I am truly excited to discover another contemporary Asian designer. Reyes is Filipino American and takes her greatest inspiration from her grandfather, Vicente Villarin Cordero, who was a composer. Reyes’ highly flirty, but incredibly sophisticated line is definitely something to include in your closet and look out for on red carpets!

– Tiffany Chang

Harlan Bel Spring 2009

Harlan BelI very much looked forward to Harlan Bel’s Spring 2009 show after learning that designer Brandy Lunsford draws inspiration from equestrian themes. Lunsford’s collections always feature tailored, functional pieces that convey “cool confidence and carefree beauty”.

There was something very dignified and noble in Lunsford’s presentation. Classic black and white formed the foundation of the collection, especially in the form of leather and silk. Pleasant jewel tones of turquoise, peridot, and amethyst emblazoned the sleek palette.

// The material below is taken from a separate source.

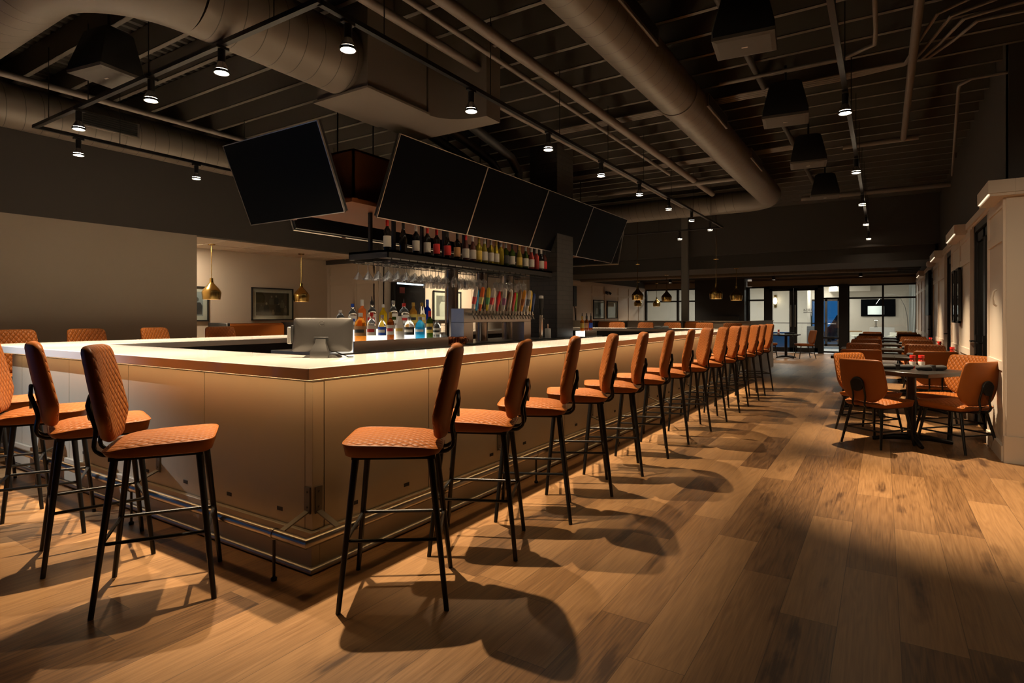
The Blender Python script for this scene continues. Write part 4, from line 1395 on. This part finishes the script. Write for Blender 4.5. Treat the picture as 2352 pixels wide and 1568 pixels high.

Crisp, clean pieces were anything but plain when embellished with canvas and suede suspender-like straps, tiered pleats, and sharp cut-outs. The plethora of short shorts, cropped tees, and strapless dresses were youthful and sexy!

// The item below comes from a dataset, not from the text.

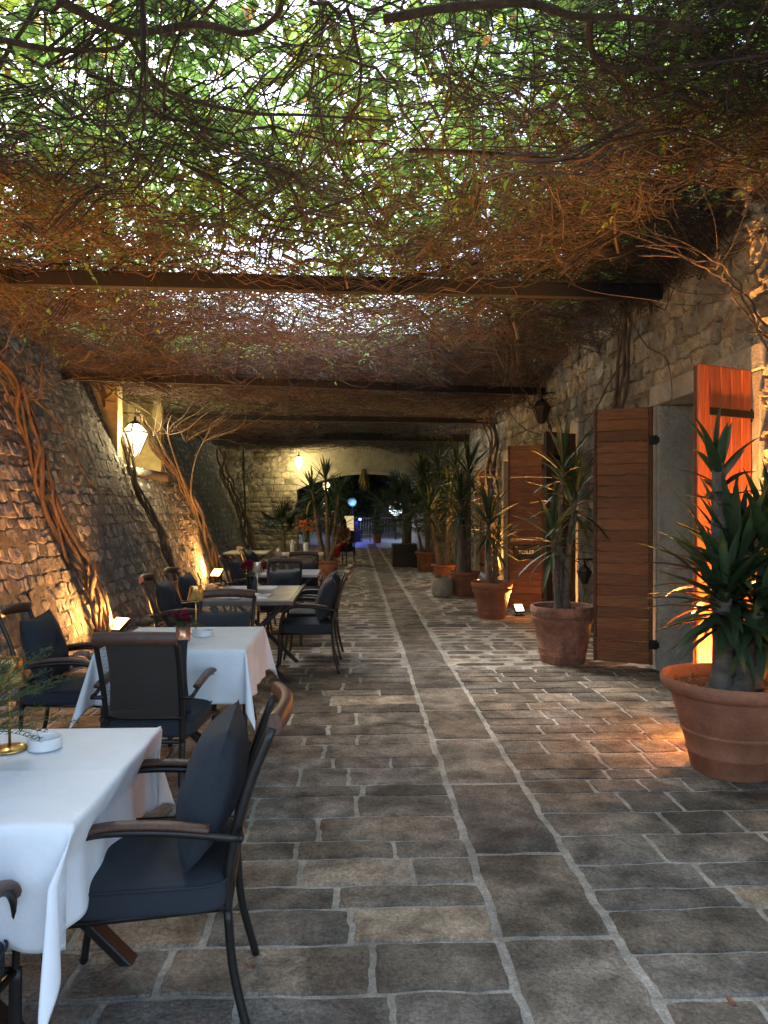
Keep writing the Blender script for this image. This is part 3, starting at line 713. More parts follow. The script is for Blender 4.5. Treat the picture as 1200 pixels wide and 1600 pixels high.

I was absolutely fixated at the frizzy, crimped ponytails swinging back and forth – the wrapped black leather added a touch of high class. The ebony platform heels really brought to mind dainty, galloping hooves. The most amusing accessory was the sophisticated, lady-like eyewear.

-Tiffany Chang

Mara Hoffman Spring 2009


Photo by Stevyn Llewellyn

For Spring 2009, Mara Hoffman presented a collection suitable for an exotic, tropical getaway. A bevy of geometric prints and intricate floral details on one-shoulder sheaths and tunics looked refreshing, especially when paired with tailored pieces. Airy cotton and linen paired well with leather accessories and canvas trenchcoats. Bandeau tops and tapered shorts were staples as well as the “Mara Tote”, a hot travel accessory and chic vest all in one!

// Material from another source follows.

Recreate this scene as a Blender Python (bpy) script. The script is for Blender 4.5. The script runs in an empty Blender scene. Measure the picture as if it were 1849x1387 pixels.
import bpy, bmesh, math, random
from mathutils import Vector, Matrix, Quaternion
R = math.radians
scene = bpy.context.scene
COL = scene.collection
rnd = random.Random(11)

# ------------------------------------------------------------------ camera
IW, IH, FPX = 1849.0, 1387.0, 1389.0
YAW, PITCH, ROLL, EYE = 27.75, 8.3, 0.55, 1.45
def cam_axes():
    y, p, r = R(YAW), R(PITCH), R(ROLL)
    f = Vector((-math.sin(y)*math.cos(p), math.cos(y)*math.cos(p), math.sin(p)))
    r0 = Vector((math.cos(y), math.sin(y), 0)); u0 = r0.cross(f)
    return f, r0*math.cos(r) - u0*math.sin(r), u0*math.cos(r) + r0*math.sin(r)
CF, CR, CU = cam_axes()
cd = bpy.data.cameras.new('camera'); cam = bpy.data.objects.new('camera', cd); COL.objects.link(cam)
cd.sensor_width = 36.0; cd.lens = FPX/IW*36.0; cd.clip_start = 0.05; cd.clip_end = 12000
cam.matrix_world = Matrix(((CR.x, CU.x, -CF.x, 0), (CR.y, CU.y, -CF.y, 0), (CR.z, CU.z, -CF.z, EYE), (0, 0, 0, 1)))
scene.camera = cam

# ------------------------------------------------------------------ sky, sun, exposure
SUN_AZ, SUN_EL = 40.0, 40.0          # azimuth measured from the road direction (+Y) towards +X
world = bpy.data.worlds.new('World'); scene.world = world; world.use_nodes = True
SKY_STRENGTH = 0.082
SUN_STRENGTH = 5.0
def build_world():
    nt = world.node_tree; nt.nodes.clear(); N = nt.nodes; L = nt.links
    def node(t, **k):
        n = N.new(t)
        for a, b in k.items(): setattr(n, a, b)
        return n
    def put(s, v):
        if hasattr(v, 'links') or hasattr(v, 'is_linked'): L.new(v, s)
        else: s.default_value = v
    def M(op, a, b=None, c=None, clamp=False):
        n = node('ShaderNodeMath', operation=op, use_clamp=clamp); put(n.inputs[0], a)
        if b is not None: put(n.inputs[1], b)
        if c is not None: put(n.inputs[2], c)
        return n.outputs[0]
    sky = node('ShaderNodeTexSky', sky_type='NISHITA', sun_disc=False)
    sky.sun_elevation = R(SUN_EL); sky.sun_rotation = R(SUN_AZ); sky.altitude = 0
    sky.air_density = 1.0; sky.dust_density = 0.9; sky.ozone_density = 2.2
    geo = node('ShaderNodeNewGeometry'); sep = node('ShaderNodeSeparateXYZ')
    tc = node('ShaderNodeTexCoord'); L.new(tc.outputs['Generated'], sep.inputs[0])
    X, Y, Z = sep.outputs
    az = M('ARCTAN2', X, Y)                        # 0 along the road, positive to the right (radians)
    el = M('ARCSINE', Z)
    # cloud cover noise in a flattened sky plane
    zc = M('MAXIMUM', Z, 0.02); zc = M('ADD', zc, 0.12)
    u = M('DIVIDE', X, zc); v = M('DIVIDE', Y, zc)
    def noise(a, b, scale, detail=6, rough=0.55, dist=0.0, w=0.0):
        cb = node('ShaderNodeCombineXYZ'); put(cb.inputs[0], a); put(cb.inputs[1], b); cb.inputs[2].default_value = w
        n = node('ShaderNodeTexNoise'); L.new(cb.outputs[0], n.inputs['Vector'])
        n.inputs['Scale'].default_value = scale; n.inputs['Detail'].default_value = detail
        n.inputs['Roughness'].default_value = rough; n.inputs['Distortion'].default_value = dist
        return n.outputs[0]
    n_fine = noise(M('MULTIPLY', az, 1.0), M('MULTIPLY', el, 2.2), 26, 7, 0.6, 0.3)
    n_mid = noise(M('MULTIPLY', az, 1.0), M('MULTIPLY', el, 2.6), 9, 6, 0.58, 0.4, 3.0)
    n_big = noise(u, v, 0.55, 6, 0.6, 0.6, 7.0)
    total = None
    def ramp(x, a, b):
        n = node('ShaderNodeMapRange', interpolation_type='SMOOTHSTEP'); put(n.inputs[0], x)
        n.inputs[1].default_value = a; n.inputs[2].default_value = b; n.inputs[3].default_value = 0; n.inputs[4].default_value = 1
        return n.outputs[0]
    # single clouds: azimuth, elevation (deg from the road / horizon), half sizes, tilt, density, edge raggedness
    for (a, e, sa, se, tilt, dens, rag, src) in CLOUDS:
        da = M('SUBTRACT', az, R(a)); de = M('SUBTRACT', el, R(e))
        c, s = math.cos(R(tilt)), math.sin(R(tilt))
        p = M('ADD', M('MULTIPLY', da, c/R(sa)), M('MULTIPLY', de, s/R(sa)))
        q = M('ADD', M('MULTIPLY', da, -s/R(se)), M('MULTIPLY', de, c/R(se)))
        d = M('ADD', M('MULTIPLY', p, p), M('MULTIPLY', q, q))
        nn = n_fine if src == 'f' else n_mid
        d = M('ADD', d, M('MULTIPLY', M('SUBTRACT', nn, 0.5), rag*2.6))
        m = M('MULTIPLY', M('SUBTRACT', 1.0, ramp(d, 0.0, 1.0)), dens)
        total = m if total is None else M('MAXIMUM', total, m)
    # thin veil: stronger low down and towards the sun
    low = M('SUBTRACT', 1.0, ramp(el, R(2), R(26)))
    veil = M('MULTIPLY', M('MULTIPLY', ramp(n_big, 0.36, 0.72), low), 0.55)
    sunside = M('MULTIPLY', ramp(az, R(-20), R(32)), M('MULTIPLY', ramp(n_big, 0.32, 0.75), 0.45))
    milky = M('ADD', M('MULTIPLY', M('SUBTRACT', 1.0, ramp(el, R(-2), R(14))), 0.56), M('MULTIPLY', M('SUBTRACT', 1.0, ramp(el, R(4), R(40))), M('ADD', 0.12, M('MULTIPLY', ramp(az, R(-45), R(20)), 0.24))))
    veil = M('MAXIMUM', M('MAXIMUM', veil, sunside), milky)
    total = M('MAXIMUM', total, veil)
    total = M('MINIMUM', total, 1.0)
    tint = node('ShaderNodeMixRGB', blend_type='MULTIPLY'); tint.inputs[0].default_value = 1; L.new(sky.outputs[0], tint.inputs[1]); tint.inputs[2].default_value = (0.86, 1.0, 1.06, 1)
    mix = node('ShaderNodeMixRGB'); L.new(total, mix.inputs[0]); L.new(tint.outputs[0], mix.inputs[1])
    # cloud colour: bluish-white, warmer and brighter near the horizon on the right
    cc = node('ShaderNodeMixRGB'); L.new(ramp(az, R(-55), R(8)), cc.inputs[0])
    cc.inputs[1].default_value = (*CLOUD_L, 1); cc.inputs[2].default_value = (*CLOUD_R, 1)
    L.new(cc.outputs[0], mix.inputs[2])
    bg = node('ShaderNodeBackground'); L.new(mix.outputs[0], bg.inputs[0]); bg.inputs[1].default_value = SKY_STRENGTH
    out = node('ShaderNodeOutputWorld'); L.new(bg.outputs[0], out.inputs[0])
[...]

Resort-fabulous pieces include a white babydoll, absolutely darling with frog clasps under an embroidered, kimono-sleeved robe. A halter swimsuit featuring black and yellow henna designs and the ornate blue and orange sari-wrapped bikini were marvelous.


The Architect of Fashion Goes for a Dip

Yeohlee – In a season where craftsmanship is becoming a major story- Yeohlee Teng stands a pillar and reminder that making beautiful clothes is an art form.

For Spring Yeohlee Teng offered a meditation on the globule shape of jellyfish juxtaposed with a surprisingly new take on the geometric rigidity of cubes and parabola shapes. The result- a collection that felt organic and ethereal but grounded.

Well known for her structured clothing this collection felt decidedly softer and I dare say, even feminine. The Yeohlee aesthetic is rooted in clean, strong linear lines and the exploration of form and structure, so this season’s softer direction felt especially fresh.
Popular to a sect of fashion intellectuals who count on her each season to provide, what have become Yeohlee staples- useful but intriguing separate including- trousers, capelets, and hooded coats. This collection featured jumpers paired with parka like jackets that looked modern and actually very wearable. Yeohlee is every bit a craftsperson and each season she takes on a new technique, this season it appeared to be shirring and tucking. I was particular fascinated by what Teng referred to as shirring- essential a bias torque ruching that would diagonally bisect blouses, dresses and skirts. Teng echoed the whimsical shapes of jellyfish with an ingenuity that is true of only a well seasoned architect. This technique of shirring produced the billowy look that is characteristic of floating jellyfish. Instead of collars, Teng framed the face with this amorphous shape on blouses and light weight jackets. This softer incarnation of the Yeohlee look was a masterful rendition of deductions and redirection.

The collection was rendered in a soothing palette and interesting fabrics. The combination of sheer or translucent jerseys mixed with starchy fabrics lent a sensual and tactile element to collection. For Spring ’09 Teng’s play on sheer and opaque fabric added an intriguing tension to the collection. Sheer blouses with linen skirts were the perfect balance of languid and rigid. Always a purest when it comes to selecting her color palette for spring, Yeohlee constrained her color story to soft sand tones highlighted with a bold coral underlined with lots of white.

For Spring ’09 Yeohlee invites us to take a dip with her and explore the weightless beauty of deep waters and easy dressing. True to her roots but reaching for the unknown this collection was an underwater dream. Teng stands a steady presence in the roaring sea of fashion trends and comings and goings- her work always retains a standard of quality and beauty that uplifts and moves the industry forward.